15 Responses to “You Aren’t Working Too Hard.”

  1. Andréa Balt says:

    "Work hard at something you are passionate about and play hard when you aren’t working." – My problem is that when I'm passionate about my work I forget to play, feeling that, since I like it so much, I might as well be playing. But it's not play, it's still work. So I end up doing happy work but no play.

    What should I do, guru Kate? 🙂 Make myself play? Unmake myself work? I mean, I guess one needs an incentive. Like when you give a ball to your dog, it makes even more sense to go out and play … When it’s time to play, there should be something in the "play" that outdoes even the most passionate work, I think.

    I'd like to request a Take Two of this article: how to disconnect from the work that you love.

  2. Sharon says:

    This makes so much sense…When I had more of a social life and hobbies to keep me occupied I loved my job and life, but lately I all I do is go to work and back home again and have realized that what I have been missing and I personally need these things present to ward off the negativity that is currently sucking the life out me.

  3. I think I hear your new year's resolution in there somewhere! Thanks for commenting!

  4. elephantjournal says:

    Leigh Okraski so basically, busting your a__ and giving up your dreams to work at something that has no meaning to you is what drains the life out? cool, thats why I ditched a certain "career" in which I had no input, but was just a drone… no one in my life got it at the time, but I knew what I was after… and its not just the all work vs no play thing…. it was about having work in which I had a voice, and had an impact

    Lennie Carbone ‎"Tell me where a man gets his corn pone, and I'll tell you what his "pinions are"–Mark Twain

    Scott de Kuyper I don't know, sounds like a nice recipe for continued slavery to the the 1% to me mixed in with what we already know. We feel helpless and defeated…because for now we are. She must have free healthcare or something…

    Leigh Okraski u talkin bout me? nope, no healthcare, presently…. but my current city says they'll give me free or near free healthcare on the condition that I get pregnant… WTF??? I'd rather finish grad school and try to get myself healthcare legitamately through working than have a family for that reason….

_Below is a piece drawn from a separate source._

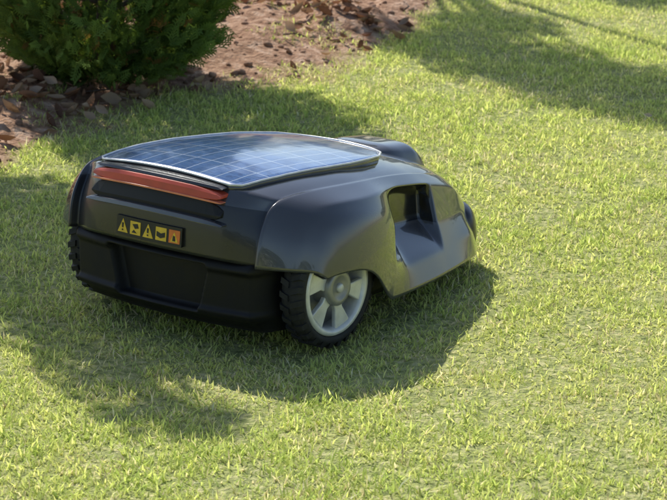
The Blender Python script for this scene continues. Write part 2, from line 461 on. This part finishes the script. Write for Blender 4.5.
rows = [
 [(-.160,0,.165),(-.158,.08,.165),(-.150,.155,.163),(-.138,.206,.157),(-.104,.256,.153),(-.070,.281,.148),(-.06,.288,.142),(-.05,.29,.136)],
 [(-.158,0,.215),(-.156,.08,.215),(-.147,.155,.213),(-.130,.208,.208),(-.088,.258,.198),(-.054,.282,.183),(-.04,.291,.162),(-.032,.293,.137)],
 [(-.146,0,.258),(-.144,.08,.258),(-.134,.158,.254),(-.106,.206,.246),(-.064,.252,.232),(-.032,.28,.21),(-.02,.292,.17),(-.012,.295,.137)],
 [(-.128,0,.286),(-.126,.08,.285),(-.114,.160,.277),(-.080,.210,.264),(-.03,.256,.246),(-.008,.284,.216),(.0,.295,.175),(.0,.297,.136)],
 [(-.03,0,.289),(-.03,.08,.287),(-.02,.168,.278),(0,.216,.264),(.025,.262,.245),(.035,.286,.216),(.042,.296,.17),(.045,.298,.132)],
 [(.08,0,.281),(.08,.08,.279),(.08,.170,.269),(.08,.216,.256),(.085,.260,.237),(.088,.283,.205),(.09,.292,.15),(.088,.293,.108)],
 [(.14,0,.275),(.14,.08,.273),(.14,.168,.262),(.14,.210,.249),(.145,.247,.231),(.14,.274,.19),(.13,.283,.12),(.12,.286,.062)],
 [(.18,0,.269),(.18,.08,.267),(.18,.165,.255),(.18,.202,.243),(.185,.230,.226),(.172,.262,.17),(.160,.274,.10),(.142,.280,.05)],
 [(.24,0,.262),(.24,.08,.259),(.24,.158,.246),(.24,.190,.234),(.245,.211,.216),(.232,.186,.140),(.218,.252,.092),(.21,.272,.047)],
 [(.32,0,.247),(.32,.075,.244),(.315,.144,.231),(.32,.174,.219),(.33,.194,.20),(.322,.176,.130),(.315,.236,.086),(.31,.256,.043)],
 [(.42,0,.220),(.42,.07,.218),(.41,.125,.208),(.42,.153,.195),(.43,.172,.175),(.425,.165,.118),(.42,.212,.078),(.42,.232,.04)],
 [(.485,0,.198),(.485,.06,.196),(.48,.108,.187),(.485,.138,.174),(.49,.160,.155),(.488,.174,.11),(.49,.196,.074),(.49,.208,.036)],
 [(.555,0,.155),(.551,.055,.153),(.544,.095,.146),(.539,.125,.135),(.536,.146,.118),(.537,.160,.093),(.54,.17,.062),(.543,.175,.03)],
 [(.592,0,.10),(.588,.05,.098),(.58,.085,.095),(.572,.112,.09),(.565,.132,.08),(.563,.145,.07),(.565,.15,.05),(.567,.154,.025)],
 [(.602,0,.03),(.598,.045,.03),(.59,.08,.03),(.581,.105,.03),(.574,.124,.028),(.572,.136,.027),(.572,.143,.026),(.573,.146,.022)],
]
def lerp(a, b, t): return tuple(p+(q-p)*t for p, q in zip(a, b))
ra = [lerp(a, b, .36) for a, b in zip(rows[9], rows[10])]
rb = [lerp(a, b, .48) for a, b in zip(rows[9], rows[10])]
def flush(r):
    r = list(r); P4, P6 = r[4], r[6]
    m_ = lerp(P4, P6, .62); r[5] = (m_[0], m_[1]-.004, m_[2]); return r
rows = rows[:10]+[ra, flush(rb), flush(rows[10])]+rows[11:]
rows2 = []
for i, r in enumerate(rows):
    P0, P1, P2, P3, P4, P5, P6, P7 = r
    if i <= 2: P2b = (P3[0]+.016, P3[1]-.008, P3[2]-.002)
    elif i <= 12: P2b = (P3[0], P3[1]-.006, P3[2]-.004)
    else: P2b = lerp(P2, P3, .6)
    if i in (8, 9, 10): P4b = (P4[0]-.002, P4[1]-.022, P4[2]-.014)
    elif i == 7: P4b = lerp(P4, P5, .4)
    else: P4b = lerp(P4, P5, .45)
    rows2.append([P0, P1, P2, P2b, P3, P4, P4b, P5, P6, P7])
rows = rows2
V = []; H_ = 9; ncol = 2*H_+1
for r in rows:
    V += [(p[0], -p[1], p[2]) for p in r[::-1]]+[(p[0], p[1], p[2]) for p in r[1:]]
F = []; nr = len(rows)
for i in range(nr-1):
    for j in range(ncol-1):
        a = i*ncol+j; F.append((a, a+ncol, a+ncol+1, a+1))
me = bpy.data.meshes.new("body_shell"); me.from_pydata(V, [], F); me.update()
shell = bpy.data.objects.new("body_shell", me); link(shell, mower)
me.materials.append(M_shell); me.materials.append(M_dark); me.materials.append(M_rear)
k = 0
for i in range(nr-1):
    for j in range(ncol-1):
        jj = min(j, ncol-2-j)
        if jj in (2, 3) and 7 <= i <= 10: me.polygons[k].material_index = 1
        if jj >= 5 and i <= 1: me.polygons[k].material_index = 2
        k += 1
for p in me.polygons: p.use_smooth = True
cr = me.attributes.new("crease_edge", 'FLOAT', 'EDGE')
creases = {}
def cset(i0, j0, i1, j1, v):
    for mir in (0, 1):
        a0 = i0*ncol+(j0 if not mir else ncol-1-j0); a1 = i1*ncol+(j1 if not mir else ncol-1-j1)
        creases[tuple(sorted((a0, a1)))] = v
for i in range(3, 13): cset(i, 4, i+1, 4, .85 if i > 6 else .6)
for i in range(7, 11): cset(i, 3, i+1, 3, .8); cset(i, 2, i+1, 2, .8)
for i in range(11, 13): cset(i, 2, i+1, 2, .6)
for i in range(7, 14): cset(i, 1, i+1, 1, .85)
for j in range(0, 4): cset(7, j, 7, j+1, .85); cset(13, j, 13, j+1, .7)
for j in range(1, 4): cset(8, j, 8, j+1, .5); cset(10, j, 10, j+1, .9); cset(11, j, 11, j+1, .9)
for i in range(nr-1): cset(i, 0, i+1, 0, 1)
for j in range(0, 9): cset(0, j, 0, j+1, 1); cset(nr-1, j, nr-1, j+1, 1)
for j in range(6, 9): cset(3, j, 3, j+1, .6); cset(2, j, 2, j+1, .4)
for i in range(0, 12): cset(i, 5, i+1, 5, .85); cset(i, 6, i+1, 6, .9)
vals = [creases.get(tuple(sorted(e.vertices)), 0) for e in me.edges]
cr.data.foreach_set("value", vals)
s = shell.modifiers.new("sub", 'SUBSURF'); s.levels = 3; s.render_levels = 3
so = shell.modifiers.new("sol", 'SOLIDIFY'); so.thickness = .004; so.offset = -1

# --- front bumper band
fp = [(.522, -.186), (.545, -.176), (.565, -.160), (.582, -.125), (.594, -.08), (.600, -.04), (.602, 0)]
fp = fp+[(x, -y) for x, y in fp[::-1][1:]]
V = []; F = []; secn = 7
for (x, y) in fp:
    a = math.atan2(y, x-.36)
    for (o_, z) in [(-.022, .03), (-.006, .031), (-.003, .05), (-.005, .085), (-.014, .106), (-.028, .114), (-.045, .108)]:
        V.append((x+o_*math.cos(a), y+o_*math.sin(a), z-.25*max(0, .56-x)))
for i in range(len(fp)-1):
    for k in range(secn):
        F.append((i*secn+k, i*secn+(k+1) % secn, (i+1)*secn+(k+1) % secn, (i+1)*secn+k))
F.append(tuple(range(secn))); F.append(tuple((len(fp)-1)*secn+k for k in range(secn)))
ob = mesh_py("front_bumper", V, F, M_rear, mower)
sb = ob.modifiers.new("s", 'SUBSURF'); sb.levels = 2; sb.render_levels = 2

# --- solar panel
def ztop(x, y):
    zc = np.interp(x, [-.14, -.06, .0, .08, .18, .24, .32, .42], [.2875, .2895, .2880, .2822, .2705, .263, .249, .222])
    return zc-.40*y*y
def outline(x):
    return float(np.interp(x, [-.118, -.108, -.10, -.02, .10, .18, .24, .29, .32, .34, .352, .36], [.140, .152, .156, .163, .165, .161, .153, .138, .118, .088, .055, .0]))
xs = list(np.linspace(-.118, .25, 26))+[.26, .27, .28, .29, .30, .31, .32, .328, .336, .342, .347, .352, .356, .359, .36]
V = []; F = []; nv = 25
for x in xs:
    w = max(outline(x), .002)
    for j in range(nv):
        y = (j/(nv-1)*2-1)*w
        V.append((x, y, ztop(x, y)+.003))
for i in range(len(xs)-1):
    for j in range(nv-1):
        a = i*nv+j; F.append((a, a+1, a+nv+1, a+nv))
ob = mesh_py("solar_panel", V, F, M_solar, mower); ob.data.materials.append(M_shell)
so = ob.modifiers.new("s", 'SOLIDIFY'); so.thickness = .012; so.offset = -1; so.material_offset_rim = 1
path = [(x, -outline(x), ztop(x, outline(x))+.0035) for x in xs]+[(x, outline(x), ztop(x, outline(x))+.0035) for x in xs[::-1][1:]]
path += [(-.119, y, ztop(-.116, y)+.0035) for y in np.linspace(.12, -.12, 9)]
mesh_py("panel_trim", *tube(path, .002, 8, True), M_trim, mower)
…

    …or at least, shouldn't they give healthcare to students, especially those who perform well, instead if just to baby factories? ok thats what I'm pissed off about for the day, I'm done… ‎Leigh Okraski you are absolutely right! It isn't the working that drains you, it's the attitude, it's believing that your work (whatever it may be) has a purpose. Billions are spent annually on leisure and entertainment, but people are more stressed out than ever. Work that you believe in, where you have an impact — that will energize you! ~ Kate

  5. I didn't quite understand where Scott (above) was coming from with his comment. My point was empower yourself and find a way to see your purpose no matter what work you are doing. And for the record, I don't have free healthcare!

  6. […] work hard, and am completely absorbed when I’m working. But I also play hard, and try to stay unplugged […]

  7. ang says:

    I disagree. Sometimes it IS the work that drains you…even if it is meaningful work that is changing the world

  8. […] morning before his father leaves for work my two year old, Cayce, builds a fort in a nook he has found between the living room sofa and the […]

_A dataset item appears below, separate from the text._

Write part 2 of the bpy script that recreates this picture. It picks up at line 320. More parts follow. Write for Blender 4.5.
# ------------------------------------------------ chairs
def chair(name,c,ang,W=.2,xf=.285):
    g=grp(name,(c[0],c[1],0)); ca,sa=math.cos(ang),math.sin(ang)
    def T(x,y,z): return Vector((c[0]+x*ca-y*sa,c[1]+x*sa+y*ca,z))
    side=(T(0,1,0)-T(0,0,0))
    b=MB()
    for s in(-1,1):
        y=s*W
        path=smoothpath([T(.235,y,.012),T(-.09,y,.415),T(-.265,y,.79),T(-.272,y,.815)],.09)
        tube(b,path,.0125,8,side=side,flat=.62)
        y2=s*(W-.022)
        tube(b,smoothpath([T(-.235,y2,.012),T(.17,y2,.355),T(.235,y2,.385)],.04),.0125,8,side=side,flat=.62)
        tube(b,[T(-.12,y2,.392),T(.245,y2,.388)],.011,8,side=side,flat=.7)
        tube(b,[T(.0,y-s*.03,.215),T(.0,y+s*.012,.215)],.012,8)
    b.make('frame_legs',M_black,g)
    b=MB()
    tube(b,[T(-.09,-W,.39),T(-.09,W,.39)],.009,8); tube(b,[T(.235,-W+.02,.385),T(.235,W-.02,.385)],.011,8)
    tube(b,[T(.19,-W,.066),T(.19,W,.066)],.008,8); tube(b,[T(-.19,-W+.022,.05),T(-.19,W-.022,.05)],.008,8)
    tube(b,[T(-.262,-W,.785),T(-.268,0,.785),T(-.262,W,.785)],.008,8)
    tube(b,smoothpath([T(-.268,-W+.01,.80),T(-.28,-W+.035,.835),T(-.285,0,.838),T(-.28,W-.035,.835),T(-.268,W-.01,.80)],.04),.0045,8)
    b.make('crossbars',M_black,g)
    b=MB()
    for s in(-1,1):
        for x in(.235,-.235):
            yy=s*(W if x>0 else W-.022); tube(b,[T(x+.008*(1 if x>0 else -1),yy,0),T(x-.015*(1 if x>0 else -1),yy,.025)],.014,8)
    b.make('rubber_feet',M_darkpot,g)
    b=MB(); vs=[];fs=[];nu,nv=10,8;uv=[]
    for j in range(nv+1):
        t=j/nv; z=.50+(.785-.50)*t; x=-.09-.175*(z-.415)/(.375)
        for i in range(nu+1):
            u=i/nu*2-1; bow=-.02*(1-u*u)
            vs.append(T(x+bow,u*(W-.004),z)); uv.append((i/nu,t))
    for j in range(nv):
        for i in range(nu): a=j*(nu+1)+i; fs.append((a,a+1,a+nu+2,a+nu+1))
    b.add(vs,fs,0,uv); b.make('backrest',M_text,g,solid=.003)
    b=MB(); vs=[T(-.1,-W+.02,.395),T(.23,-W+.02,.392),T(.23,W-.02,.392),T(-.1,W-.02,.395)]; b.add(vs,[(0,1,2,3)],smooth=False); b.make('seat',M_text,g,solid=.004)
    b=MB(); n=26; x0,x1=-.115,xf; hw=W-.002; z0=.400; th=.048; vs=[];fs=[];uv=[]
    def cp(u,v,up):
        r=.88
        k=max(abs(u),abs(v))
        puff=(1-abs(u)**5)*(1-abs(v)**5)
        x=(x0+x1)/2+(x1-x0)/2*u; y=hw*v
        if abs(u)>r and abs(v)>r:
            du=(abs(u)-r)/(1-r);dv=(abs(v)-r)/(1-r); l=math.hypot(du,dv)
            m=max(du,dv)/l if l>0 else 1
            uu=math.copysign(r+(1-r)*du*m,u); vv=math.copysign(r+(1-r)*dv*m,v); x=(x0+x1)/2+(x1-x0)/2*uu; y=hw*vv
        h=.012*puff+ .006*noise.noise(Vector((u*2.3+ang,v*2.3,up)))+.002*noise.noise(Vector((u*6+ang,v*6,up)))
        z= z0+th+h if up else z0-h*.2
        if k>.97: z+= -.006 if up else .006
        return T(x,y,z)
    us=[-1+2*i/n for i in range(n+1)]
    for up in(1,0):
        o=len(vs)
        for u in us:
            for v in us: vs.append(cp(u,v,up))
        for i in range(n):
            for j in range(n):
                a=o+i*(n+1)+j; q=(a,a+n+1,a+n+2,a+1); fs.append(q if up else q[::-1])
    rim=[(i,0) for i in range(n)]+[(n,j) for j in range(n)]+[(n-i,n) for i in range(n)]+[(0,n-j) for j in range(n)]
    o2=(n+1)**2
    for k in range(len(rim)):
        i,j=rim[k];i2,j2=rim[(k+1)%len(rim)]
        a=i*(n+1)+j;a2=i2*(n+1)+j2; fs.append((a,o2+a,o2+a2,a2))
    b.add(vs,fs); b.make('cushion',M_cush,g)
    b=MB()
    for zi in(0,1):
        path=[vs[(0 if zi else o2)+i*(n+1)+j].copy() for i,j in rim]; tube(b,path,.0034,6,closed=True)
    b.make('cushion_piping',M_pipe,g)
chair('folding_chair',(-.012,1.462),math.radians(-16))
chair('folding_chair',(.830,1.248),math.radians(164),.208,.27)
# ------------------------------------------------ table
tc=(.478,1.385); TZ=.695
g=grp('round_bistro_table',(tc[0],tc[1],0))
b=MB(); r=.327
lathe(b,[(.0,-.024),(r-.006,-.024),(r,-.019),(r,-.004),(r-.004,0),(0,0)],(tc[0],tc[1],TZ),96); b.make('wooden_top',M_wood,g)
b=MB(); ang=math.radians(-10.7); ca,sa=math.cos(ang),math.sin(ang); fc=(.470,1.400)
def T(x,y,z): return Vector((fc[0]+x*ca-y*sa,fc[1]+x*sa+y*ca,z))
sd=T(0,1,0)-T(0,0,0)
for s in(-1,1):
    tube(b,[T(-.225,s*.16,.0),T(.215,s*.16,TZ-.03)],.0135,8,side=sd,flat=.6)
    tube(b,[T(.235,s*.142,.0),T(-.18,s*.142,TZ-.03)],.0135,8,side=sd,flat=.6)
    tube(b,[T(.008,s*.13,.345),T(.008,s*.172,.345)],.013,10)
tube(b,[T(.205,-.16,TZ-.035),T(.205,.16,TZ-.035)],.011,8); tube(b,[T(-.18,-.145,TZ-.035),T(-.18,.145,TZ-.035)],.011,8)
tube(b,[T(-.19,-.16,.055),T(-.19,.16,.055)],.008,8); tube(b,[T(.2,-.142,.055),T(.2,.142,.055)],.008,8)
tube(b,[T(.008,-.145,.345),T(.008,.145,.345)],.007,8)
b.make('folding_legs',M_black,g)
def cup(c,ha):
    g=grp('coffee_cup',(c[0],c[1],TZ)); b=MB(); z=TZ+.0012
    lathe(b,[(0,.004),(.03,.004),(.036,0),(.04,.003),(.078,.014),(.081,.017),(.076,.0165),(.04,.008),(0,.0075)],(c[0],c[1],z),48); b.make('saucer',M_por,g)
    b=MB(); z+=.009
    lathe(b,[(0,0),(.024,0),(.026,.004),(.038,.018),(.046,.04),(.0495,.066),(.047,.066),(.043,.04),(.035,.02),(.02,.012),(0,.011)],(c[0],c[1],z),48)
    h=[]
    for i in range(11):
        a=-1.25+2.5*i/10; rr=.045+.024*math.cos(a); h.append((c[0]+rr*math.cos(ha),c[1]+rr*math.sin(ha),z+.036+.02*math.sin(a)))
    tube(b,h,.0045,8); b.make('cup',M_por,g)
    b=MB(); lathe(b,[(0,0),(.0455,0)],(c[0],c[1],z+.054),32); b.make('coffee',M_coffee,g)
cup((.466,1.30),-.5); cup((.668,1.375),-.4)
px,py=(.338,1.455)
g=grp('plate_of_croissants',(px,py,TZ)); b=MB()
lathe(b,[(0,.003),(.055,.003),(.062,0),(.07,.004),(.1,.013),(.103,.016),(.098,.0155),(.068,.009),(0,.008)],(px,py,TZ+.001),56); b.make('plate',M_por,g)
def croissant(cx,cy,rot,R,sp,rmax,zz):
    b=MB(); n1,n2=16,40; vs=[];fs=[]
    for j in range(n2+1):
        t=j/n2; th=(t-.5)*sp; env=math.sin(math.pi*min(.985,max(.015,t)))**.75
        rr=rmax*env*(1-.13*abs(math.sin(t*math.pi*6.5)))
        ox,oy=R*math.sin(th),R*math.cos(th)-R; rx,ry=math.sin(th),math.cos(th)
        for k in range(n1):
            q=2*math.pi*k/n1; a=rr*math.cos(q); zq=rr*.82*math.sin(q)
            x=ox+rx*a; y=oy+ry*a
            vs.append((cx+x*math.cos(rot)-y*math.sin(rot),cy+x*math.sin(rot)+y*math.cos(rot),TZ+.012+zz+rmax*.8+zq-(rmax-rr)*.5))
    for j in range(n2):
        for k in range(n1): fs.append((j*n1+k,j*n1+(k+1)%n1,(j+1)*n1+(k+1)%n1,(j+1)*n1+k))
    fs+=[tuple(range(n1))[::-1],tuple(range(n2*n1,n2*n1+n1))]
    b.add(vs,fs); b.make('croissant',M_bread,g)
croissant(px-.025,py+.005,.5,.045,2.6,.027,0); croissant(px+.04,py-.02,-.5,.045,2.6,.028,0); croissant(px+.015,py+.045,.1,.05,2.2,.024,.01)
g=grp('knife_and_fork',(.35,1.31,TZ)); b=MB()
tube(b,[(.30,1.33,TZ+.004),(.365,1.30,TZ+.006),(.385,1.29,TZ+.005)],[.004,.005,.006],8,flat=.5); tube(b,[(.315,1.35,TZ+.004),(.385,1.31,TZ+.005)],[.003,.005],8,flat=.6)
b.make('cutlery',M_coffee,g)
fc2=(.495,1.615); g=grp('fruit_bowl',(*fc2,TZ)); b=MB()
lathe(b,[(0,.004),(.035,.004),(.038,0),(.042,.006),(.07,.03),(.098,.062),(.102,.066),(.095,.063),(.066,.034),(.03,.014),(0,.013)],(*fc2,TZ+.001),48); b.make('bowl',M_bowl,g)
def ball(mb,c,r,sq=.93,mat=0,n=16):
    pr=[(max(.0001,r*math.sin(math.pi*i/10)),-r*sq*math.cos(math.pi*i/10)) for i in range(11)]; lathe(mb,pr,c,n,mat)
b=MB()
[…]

  9. […] always skeptical, but I have to tell you, we got through an entire conversation without arguing or trying to prove which of us had a rougher day. I was pleasantly […]

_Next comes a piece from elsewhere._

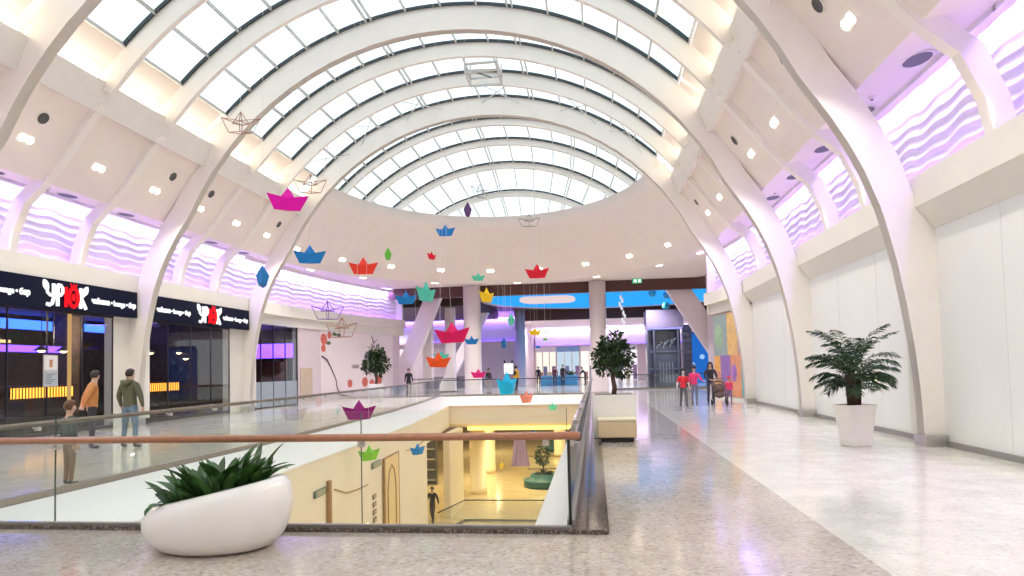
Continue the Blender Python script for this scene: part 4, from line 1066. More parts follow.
def frond(p, az, el, L, droop, W):
    d0 = Vector((math.cos(az), math.sin(az), 0)); q = Vector(p); ang = el; pts = [q.copy()]; n_ = 12
    for i in range(n_):
        q = q + (d0 * math.cos(ang) + Vector((0, 0, 1)) * math.sin(ang)) * (L / n_); ang -= droop / n_; pts.append(q.copy())
    stems.tube(pts, [.010 * (1 - .8 * i / n_) for i in range(n_ + 1)], 5)
    for i in range(3, n_ + 1):
        tan = (pts[i] - pts[i - 1]).normalized(); s_ = tan.cross(Vector((0, 0, 1))).normalized(); up = s_.cross(tan)
        for sg in (-1, 1):
            for h_ in (rnd.random() * .5, .62):
                b = pts[i - 1].lerp(pts[i], h_); l = W * math.sin(PI * min(1, (i - 2 + h_) / (n_ - 1.2))) ** .6 * rnd.uniform(.85, 1.1) + .05
                dd = (s_ * sg * .72 + tan * .75 + up * rnd.uniform(-.1, .3)).normalized(); e = b + dd * l + Vector((0, 0, -.40 * l)); m_ = b + dd * l * .5 + Vector((0, 0, -.06 * l)); ww = tan * .015
                lv.add([b - ww * .4, m_ - ww, e, m_ + ww, b + ww * .4], [(0, 1, 2, 3, 4)])
for k in range(50):
    az = 2 * PI * k / 50 * 7 + rnd.uniform(-.3, .3); hi = rnd.random()
    frond((.07 * math.cos(az), .07 * math.sin(az), .25 + .45 * hi), az,   .62 + .86 * hi, .55 + .60 * hi * rnd.uniform(.7, 1.1), rnd.uniform(1.0, 1.9), .23)
stems.build('frond_stem', mat('palm_stem', (.06, .10, .03), .5), t, True); lv.build('foliage', palm_m, t)
# white box planter with tree and its padded bench
t = thing('box_planter', 'white square box planter behind the tan bench, holding a leafy tree', 'planter', (.40, 15.0, 0))
mb = MB(); h = .47
mb.box(-h, -h, .04, h, h, .9)
mb.add([(-h, -h, .9), (h, -h, .9), (h, h, .9), (-h, h, .9), (-h, -h, .98), (h, -h, .98), (h, h, .98), (-h, h, .98), (-h + .04, -h + .04, .98), (h - .04, -h + .04, .98), (h - .04, h - .04, .98), (-h + .04, h - .04, .98), (-h + .04, -h + .04, .9), (h - .04, -h + .04, .9), (h - .04, h - .04, .9), (-h + .04, h - .04, .9)], [(i, (i + 1) % 4, 4 + (i + 1) % 4, 4 + i) for i in range(4)] + [(4 + i, 4 + (i + 1) % 4, 8 + (i + 1) % 4, 8 + i) for i in range(4)] + [(8 + i, 8 + (i + 1) % 4, 12 + (i + 1) % 4, 12 + i) for i in range(4)])
mb.build('box', mat('white_planter_box', (.82, .81, .78), .4, var=.01), t)
MB().box(-h + .045, -h + .045, .88, h - .045, h - .045, .955).build('soil', soilm, t); MB().box(-h + .06, -h + .06, 0, h - .06, h - .06, .05).build('plinth', blackm, t)
t = thing('leafy_tree', 'dense dark green small tree growing in the white box planter', 'tree', (.40, 15.0, .94))
mb = MB(); mb.tube([(0, 0, -.04), (.03, 0, .2), (-.01, .02, .42), (.02, 0, .62)], [.065, .055, .05, .05], 10)
for k in range(9):
    a = 2 * PI * k / 9 + .3; e = .5 + (k % 3) * .4; p = Vector((.01, 0, .45 + .05 * (k % 4))); q = p + Vector((math.cos(a) * math.cos(e), math.sin(a) * math.cos(e), math.sin(e))) * .5
    mb.tube([p, p.lerp(q, .5) + Vector((0, 0, .05)), q], [.025, .016, .006], 6)
mb.build('trunk', barkm, t, True)
mb = MB(); rnd = random.Random(8)
for c, R, n in (((0, 0, .98), .36, 420), ((-.22, .05, .88), .24, 200), ((.24, 0, .92), .25, 210), ((.02, -.12, 1.22), .26, 230), ((-.14, .1, .64), .2, 110), ((.22, .05, .62), .22, 140), ((0, .2, .95), .28, 160), ((.12, -.2, .74), .2, 120), ((-.30, 0, .66), .12, 50)): leafball(mb, c, R, n, rnd, .105, (1, 1, 1), .35)
mb.build('foliage', mat('ficus_leaf', (.026, .062, .016), .4, var=.55, scale=7), t)
t = thing('padded_bench', 'low tan padded block bench standing against the white box planter', 'bench', (.43, 14.18, 0))
bevel(MB().box(-.41, -.27, .10, .41, .33, .44).build('seat', mat('tan_leather', (.62, .49, .30), .5, var=.03), t), .03, 3)
bevel(MB().box(-.41, -.27, .44, .41, .33, .50).build('cushion', mat('pale_tan_leather', (.72, .66, .48), .5, var=.03), t), .02, 3)
MB().box(-.33, -.2, 0, .34, .28, .10).build('plinth', blackm, t)
# tree in a white pot by the floral mural
t = thing('potted_tree', 'round crowned dark green tree in a white pot before the floral mural', 'tree', (-11.95, 34.5, 0))
MB().lathe([(.34, 0), (.44, .95), (.38, .95), (.36, .85), (.001, .87)], 20).build('pot', trimw, t, True)
mb = MB(); mb.tube([(0, 0, .85), (.04, 0, 1.2), (-.02, 0, 1.5), (.02, 0, 2.0)], [.08, .07, .06, .05], 8); mb.build('trunk', barkm, t, True)
mb = MB(); rnd = random.Random(15)
for c, R, n in (((0, 0, 2.2), .58, 420), ((-.4, 0, 1.9), .36, 180), ((.42, 0, 2.0), .38, 190), ((.05, 0, 2.68), .42, 200), ((-.3, .2, 2.4), .35, 120), ((.3, -.2, 1.65), .25, 90)): leafball(mb, c, R, n, rnd, .2, (1, 1, 1), .35)
mb.build('foliage', MATS['ficus_leaf'], t)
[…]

  10. […] you are really not happy at work, maybe it’s time to shake things up a bit. Work you love should energize you, not make you want to go Kung Fu office supply warrior (although I think if all of us elephants […]

  11. emeliasf says:

    Ya bitch! Right on! (I'm saying that in the most empowering girl power way possible). Invigorating, truth telling, well written and you told me what to do and now I want to do it! You rule Kate! This is the first ever ele post that I will forward.

  12. Thanks back at you! And yeah bitch (I took it in the most empowering girl power way possible for sure!). When are we going to have some more Emelia writings?!

  13. Mariucc says:

    OR – How about the Italians point of view (from Eat, Pray, Love). I love this! (except for the man sleeping with someone else's wife part…lol)
    Luca Spaghetti: "Americans. You work too hard, you get burned out. You come home and spend the whole weekend in your pajamas in front of the T.V."
    Liz: "That's not far off, actually."
    Luca Spaghetti: "But you don't know pleasure. You have to be told you've earned it. You see a commercial that says: 'It's Miller Time!' And you say, That's right, now I'm going to buy a six pack. And then drink the whole thing and wake up the next morning and you feel terrible. But an Italian doesn't need to be told. He walks by a sign that says: You deserve a break today. And he says, Yes, I know. That's why I'm planning on taking a break at noon to go over to your house and sleep…with your wife!"

    Giovanni: "We call it "dolce far niente", the sweetness of doing nothing."

  14. Mariucc says:

    I do think the sleeping with wife part was a joke, just in case someone takes offense to that. But it is totally true of Italians (and other cultures I'm sure) that they really do know how to enjoy the little pleasures of life more than Americans. I feel we Americans are always rushing around, producing and achieving, or trying to produce and achieve. I really felt a difference when I went to Italy. I remember seeing some people on a boat, just lying there, floating around, relaxing; no loud music, no beer and getting drunk, just the sheer pleasure of soaking up the sun, gazing at the water, laughing together, etc. etc. Of course some of us can do this, but generally many in our culture just do not know how. I also think what is appropriate as far as how much we do or get done in any given day is totally individual. Some people may be more naturally driven to engage in lot of activity – they really may need this to feed their spirits. Others (like me lol) really need to read, take long periods of time to reflect on myself and life, socialize with friends and family, dance and play often to feed my soul.